Interviewer: Yeah. That’s – I just am so into everything that you’re saying, in terms of having been in multiple rehearsal rooms and seeing when care happens and when it doesn’t. I just could not agree more.

Randle-Bent: Yeah. You can do so much more! When you just get to know each other.

Interviewer: Yeah, for sure! For my last official question, before I ask, you know, if there’s anything that you would like to touch on that we haven’t. What do you – both on a personal level and on a broader academic and performance level – what do you hope to see from the Shakespearean community moving forward, or what are some of your own goals for making that happen in your own spheres?
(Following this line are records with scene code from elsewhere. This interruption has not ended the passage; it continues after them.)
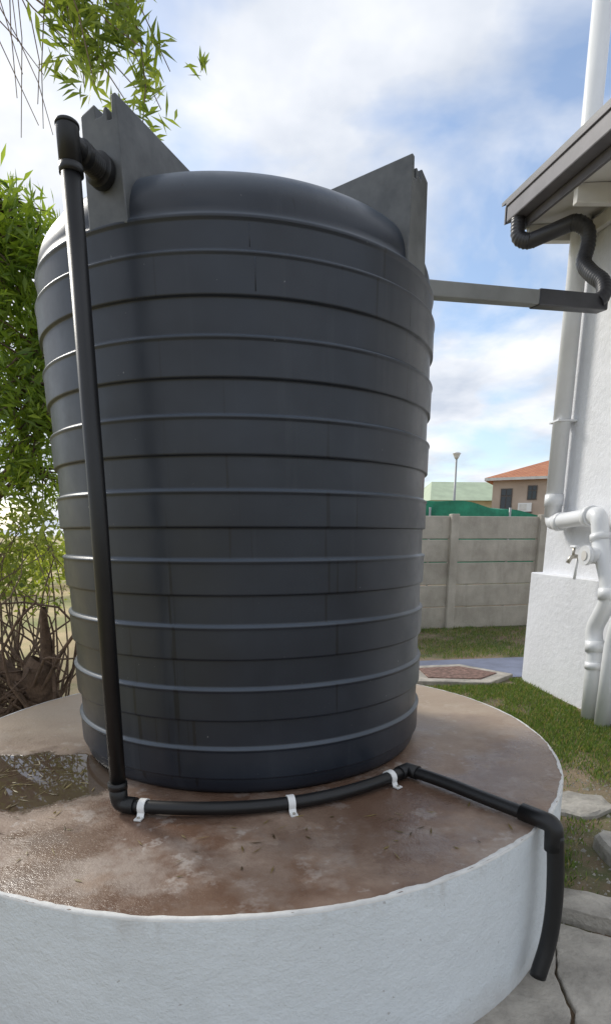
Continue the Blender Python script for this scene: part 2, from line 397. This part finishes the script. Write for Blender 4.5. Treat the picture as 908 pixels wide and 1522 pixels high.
mesh_obj('roof',V,[(0,3,2,1),(4,5,6,7),(0,1,5,4),(1,2,6,5),(2,3,7,6),(3,0,4,7)],M_roofsheet,ho)
V=[(2.64,3.47,z1-.14),(2.64,3.47,z1+.01),(8,3.47,z1+2.0),(8,3.47,z1+1.82),(2.64,3.445,z1-.14),(2.64,3.445,z1+.01),(8,3.445,z1+2.0),(8,3.445,z1+1.82)]
mesh_obj('barge_board',V,[(0,1,2,3),(4,7,6,5),(0,4,5,1),(1,5,6,2),(2,6,7,3),(3,7,4,0)],M_fascia,ho)
mesh_obj('gable_wall',[(3.39,3.435,4.0),(8,3.435,4.0),(8,3.435,z1+1.8),(3.39,3.435,z1+.0)],[(0,1,2,3)],M_house,ho)
VX,VY=3.265,3.10
tube('vent_pipe',[(VX,VY,6.6),(VX,VY,1.25)],.088,M_white,ho,28)
for i,z in enumerate((4.55,1.42)): tube('vent_socket_%d'%i,[(VX,VY,z-.06),(VX,VY,z+.06)],.097,M_white,ho,28)
box('pipe_bracket',VX-.09,3.385,VY-.10,VY+.10,2.19,2.21,M_white,ho,.004)
wp=fillet([(VX,VY,1.35),(VX,VY,1.19),(3.20,2.10,1.24),(3.20,2.03,.98),(3.20,1.83,.66),(3.20,1.80,.48),(3.20,1.98,.20),(3.20,1.90,-.02),(3.20,1.87,GZ)],.09,8)
tube('waste_pipe',wp,.078,M_white,ho,28)
def sock(nm,a,b,r=.094): tube(nm,[a,b],r,M_white,ho,28)
sock('socket_1',(VX-.0,VY-.14,1.194),(VX-.003,VY-.24,1.20))
sock('socket_2',(3.205,2.30,1.231),(3.203,2.22,1.235))
sock('socket_6',(3.20,2.055,1.07),(3.20,2.04,1.01),.09)
sock('socket_3',(3.20,1.81,.60),(3.20,1.80,.50),.093)
sock('socket_4',(3.20,1.92,.10),(3.20,1.905,.0),.093)
sock('socket_5',(3.20,1.89,-.10),(3.20,1.885,-.16),.09)
sock('inspection_tee',(3.24,2.0,.88),(3.05,1.98,.88),.075)
sock('inspection_cap',(3.06,1.98,.88),(3.02,1.976,.88),.088)
tube('inspection_dimple',[(3.022,1.976,.88),(3.016,1.976,.88)],.045,M_soffit,ho,20)
tube('waste_pipe_branch',fillet([(3.2,1.50,.62),(3.2,1.62,.30),(3.2,1.66,.1),(3.2,1.66,GZ)],.1),.07,M_white,ho,24)
tube('tap_pipe',[(3.16,2.34,.64),(3.16,2.32,.86)],.014,M_white,ho,12)
tube('tap_body',fillet([(3.25,2.30,.86),(3.08,2.30,.86),(3.05,2.30,.80)],.03),.020,M_steel,ho,12)
tube('tap_stem',[(3.10,2.30,.86),(3.10,2.30,.94)],.014,M_steel,ho,12)
tube('tap_handle',[(3.10,2.24,.95),(3.10,2.36,.95)],.014,M_white,ho,10)

dp=empty('downpipe')
P=resample(catmull(fillet([(2.68,3.22,4.02),(2.68,3.21,3.86),(2.76,3.14,3.80),(3.08,2.84,3.86),(3.19,2.80,3.78),(3.20,2.80,3.66),(3.15,2.78,3.50),(3.18,2.64,3.36),(3.23,2.52,3.26),(3.22,2.46,3.14),(3.16,2.46,3.08)],.06,5),3),.010)
def rib(i,p):
    straight=(2.80<p[0]<3.06 and p[2]>3.78)
    return .066 if straight else .064+.005*(i%3==0)
tube('corrugated_pipe',P,[rib(i,p) for i,p in enumerate(P)],M_dpipe,dp,20)
def sqduct(name,A,B,w,h,mat):
    A=np.array(A);B=np.array(B); d=(B-A); n=np.array([-d[1],d[0],0]); n/=np.linalg.norm(n); n*=w/2; u=np.array([0,0,h/2])
    V=[p+a+b for p in (A,B) for a,b in ((-n,-u),(n,-u),(n,u),(-n,u))]
    o=mesh_obj(name,V,[(0,1,2,3),(7,6,5,4),(0,4,5,1),(1,5,6,2),(2,6,7,3),(3,7,4,0)],mat,dp); bevel(o,.012,3)
A=np.array([3.24,2.51,3.08]);B=np.array([1.48,1.82,2.875]); Cc=A+(B-A)*1.75
sqduct('tank_inlet_channel',A,A*.55+B*.45,.12,.125,M_dpipe)
sqduct('tank_inlet_channel_far',A*.60+B*.40,Cc,.105,.11,M_channel)
tube('tank_inlet_bend',fillet([Cc,Cc+np.array([-.12,-.12,-.03]),(.05,.55,2.42),(.0,.45,2.30)],.1),.055,M_black,dp,16)

# ------------------------------------------------------------------ precast fence
fe=empty('precast_concrete_fence')
def fy(x): return 7.54+(x-3.4)*.10
zb=GZ; ztp=1.40; nrow=5; hp=(ztp-zb)/nrow
px=3.70; sp=1.78
for k in range(-3,7):
    x=px+k*sp
    obox('post_%d'%(k+4),(x-.075,fy(x-.075)-.03),(x+.075,fy(x+.075)-.03),.15,zb-.1,ztp+.03,M_fence,fe,.012)
    for r in range(nrow):
        dz=random.uniform(-.004,.004)
        obox('panel_%d_%d'%(k+4,r),(x+.07,fy(x)+random.uniform(-.006,.006)),(x+sp-.07,fy(x+sp)+random.uniform(-.006,.006)),.055,zb+r*hp+.006,zb+(r+1)*hp-.008+dz,M_fence,fe,.014)

# ------------------------------------------------------------------ neighbours
sn=empty('shade_net')
V=[];Fc=[]
for i in range(25):
    t=i/24; x=3.2+t*4.0; y=11.0+.25*math.sin(t*9)
    V+= [(x,y,.4),(x,y,2.02-.48*t+.04*math.sin(t*17)),(x,y+2.2,2.18-.52*t+.05*math.sin(t*11))]
for i in range(24): Fc+=[(3*i,3*i+3,3*i+4,3*i+1),(3*i+1,3*i+4,3*i+5,3*i+2)]
mesh_obj('netting',V,Fc,M_net,sn)
for i in range(5): tube('net_pole_%d'%i,[(3.3+i,11.05,GZ),(3.3+i,11.05,1.7)],.03,M_pole,sn,8)

gh=empty('green_roof_house')
GX,GY=15.2,46.0
box('walls',GX-.2,GX+10,GY,GY+8,GZ,3.95,M_cream,gh)
V=[(GX-.5,GY-.5,3.8),(GX+10.6,GY-.5,3.8),(GX+10.6,GY+8.5,3.8),(GX-.5,GY+8.5,3.8),(GX+.9,GY+4,5.6),(GX+10.6,GY+4,5.6)]
mesh_obj('roof',V,[(0,1,5,4),(2,3,4,5),(3,0,4),(1,2,5),(3,2,1,0)],M_pgreen,gh)
for i in range(3): box('window_%d'%i,GX+1.2+i*3,GX+2.6+i*3,GY-.04,GY+.1,1.2,2.4,M_glass,gh)

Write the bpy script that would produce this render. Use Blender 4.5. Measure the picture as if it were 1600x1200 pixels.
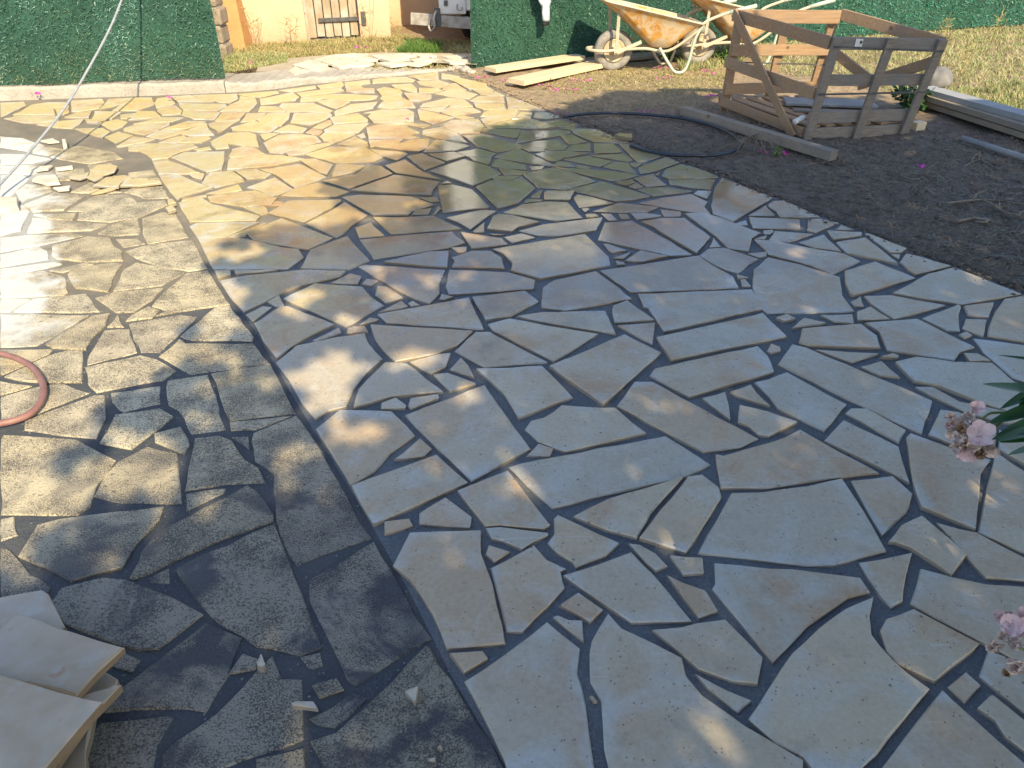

Randle-Bent: Yeah, I mean, I think, for me, this idea of heterogeneity, which is the word I gravitate to outside of…because the E, D, and I [diversity, equity, and inclusion] make me uncomfortable. I mean, the E great, but the D and I, eh. I think that for me, heterogeneity of experience is so important. My hope is that all of these brilliant actors and directors and dramaturgs and designers who I’ve run across who are like, “I love that show. I would love to play Emilia; I would love to play Roxane. I would love to be in the history plays.” All of those folks who feel like they have something to offer to this thing that we imagine is not for us. I just hope that they get the chance, because I think that the richness of these texts is because they aren’t stagnant. And so, the idea that we’re fighting against ghosts of 100 years ago or 500 years ago or whatever is, I think…as harmful as the First Folio is, our fight isn’t against these ghosts of the past. Our fight is against this idea that the thing we know to be true now has always been true and can’t ever be anything else. And for me it’s about the opportunity to prove that something different is possible. And that every time a Black person walks into a room, things have to change. By virtue, it’s a gravitational pool, right? And not just Black people, but the way that Blackness operates in spaces is about uncovering truth. It’s a new type of legibility that isn’t possible when Black people aren’t there. And so why would we take something that we know is so beautiful and so rich and so vibrant, and not invite light into it? Not invite clarity, not invite experimentation? And for me, that’s every aspect of theater. That’s about Soyinka, that’s about Beckett, that’s about Genet, it’s about all the people. It’s like, what happens when we could do anything, when we choose what to do? Watch out. Yeah!

Interviewer: I think that’s a beautiful note to end on…unless there’s anything else that’s really important to you that we didn’t touch on, or any recent, current, or upcoming productions or projects that you want to discuss. Yeah, thank you so much for being here.

Randle-Bent: No problem! Thank you for inviting me!